Olho ( não oiço!) e vejo sinais que marcam não apenas o que é dito, mas a presença do locutor, a distância do interlocutor e a recriação do momento de enunciação. E os sinais gráficos surgem para apontar os caminhos da interpretação (diferida, agendada, refletida).
Mas quando falo tudo é diferente, os sinais gráficos ainda não chegaram. Falo sem rede! Agora é a entoação, são as pausas, as interrupções que do ouvinte (interlocutor) exigem atenção permanente. O locutor não pode apagar o que é dito, pode reformular, lateralizar, mas não pode recuar, pois não tem qualquer poder sobre o tempo. O discurso oral, porque feito de enunciados e não de frases, necessita de ser um acontecimento. Se tal não acontecer, tudo definha...
Pelos exemplos, se vê que se pode informar, exprimir uma emoção, solicitar uma confirmação ou agitar as consciências. Na enunciação não há tréguas!
De regresso à sebenta, torna-se necessário voltar ao erro e ao desvio, para logo explicar que estes conceitos só fazem sentido se estiverem indexados à norma-padrão escrita, tornando a oralidade serva da escrita.
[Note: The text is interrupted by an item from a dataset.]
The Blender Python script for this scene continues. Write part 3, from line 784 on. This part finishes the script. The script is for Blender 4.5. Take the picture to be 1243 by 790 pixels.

E esta subordinação é nefasta, porque mata a autenticidade e a dinâmica comunicacionais.
Essa dinâmica que nos permite elidir, suprimir, omitir, ocultar, furtar, roubar, sempre com o olho no desvio sintático que alguém designou como elipse.
II- E como o discurso oral necessita de ser acontecimento, volto agora (há umas horas!) ao Sermão da Sexagésima. E só por instantes houve epifania! Ir ouvir um sermão para de lá sair com um peso na consciência não deixa de ser um indicador de masoquismo. Mas era esse o objetivo do Pregador evangélico: levar os pregadores do paço a meter as mãos na consciência, procurando as razões que impediam que a palavra de deus frutificasse. A crítica de Vieira revela-se herdeira de Gil Vicente ( Frei Paço) e não irá escapar nem a Garrett nem a Eça...
O pregador dos passos quer agitar as consciências dos pregadores da corte. No fim, o número de inimigos terá certamente aumentado!